I was not disappointed. At all. Within minutes you could tell this was the real deal. I noticed immediately that the actors, in particular Hayden and Ewan, were extremely at ease with their roles. The first 45 minutes (aka “The part before the Sith hits the fan”) is classic happy-go-lucky STAR WARS. The witty banter, the innovative space battles, droid related comic relief, and awesome light saber action, are all here. Then it all goes to hell. I don’t mean the movie sucks, I mean the story goes tragic. Massively, and it’s GREAT. And it makes sense. And while I know a LOT about this world, there were even a few cool surprises in there. Plenty of “holy shit” moments for the old schoolers. Then it continues to go down a very dark path leading to the mother of all light saber throwdowns, some incredible Yoda action and answers to many of the questions we have all speculated about over the years.

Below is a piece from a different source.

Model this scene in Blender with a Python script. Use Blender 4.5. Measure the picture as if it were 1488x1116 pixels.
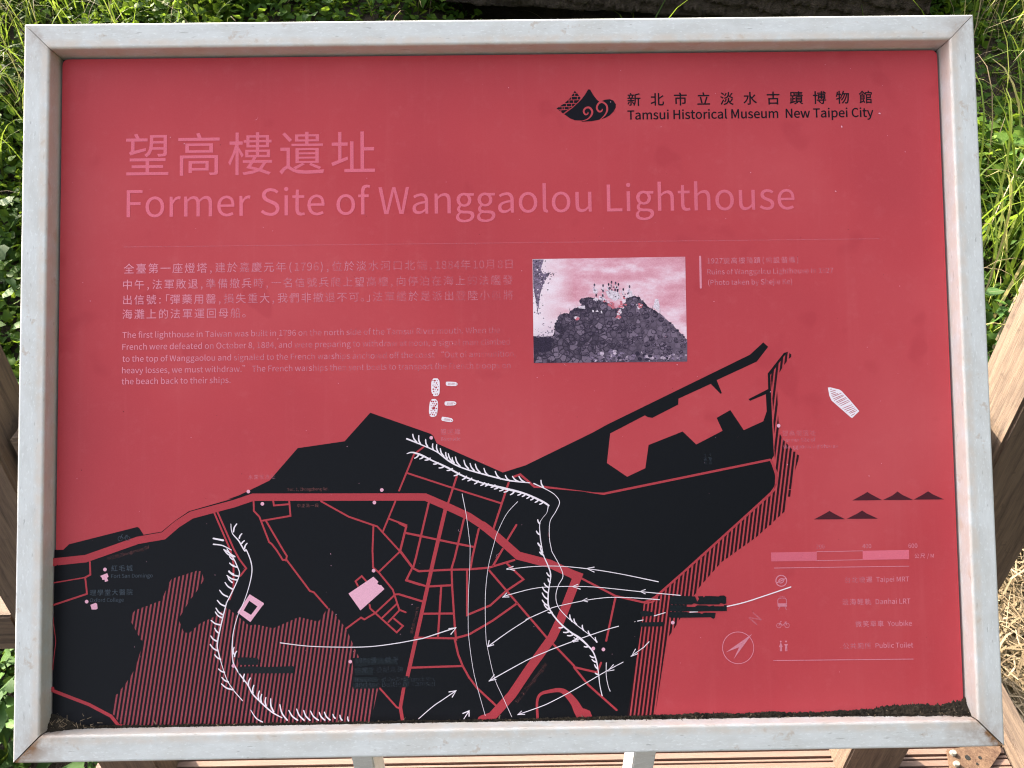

I have few complaints, save one huge one. I’m going to hold off till after you have all seen it. But it was something I was looking forward to immensely that I had heard about. And it’s not there. And I’m pissed. It doesn’t kill the movie for me, but unless it pops up on the DVD, I’m gonna have one BIG issue with Mr. Lucas. To make sure this wasn’t a fan rumour, I went through the officially released script and read through the scene. It’s the only thing I can define as a true error on the part of the director.

I was really happy that not only did it not suck, it was REALLY FUCKING GOOD. The action was insane, the actors were more natural and gone was all the extraneous stuff of the past two movies. No fat here to be trimmed. Sith is a lean, (extremely) mean, Lucas machine that steamrolls you for two hours. This is the seriously good shit. The cheese is WAY down and the drama is WAY up. You get caught up in the drama. You feel for the characters and you especially feel like these two guys are trying to kill each other in the end. Yes, you know the ending, you know what happens, but man, getting there is a treat and a half. It was worth waiting 28 years for!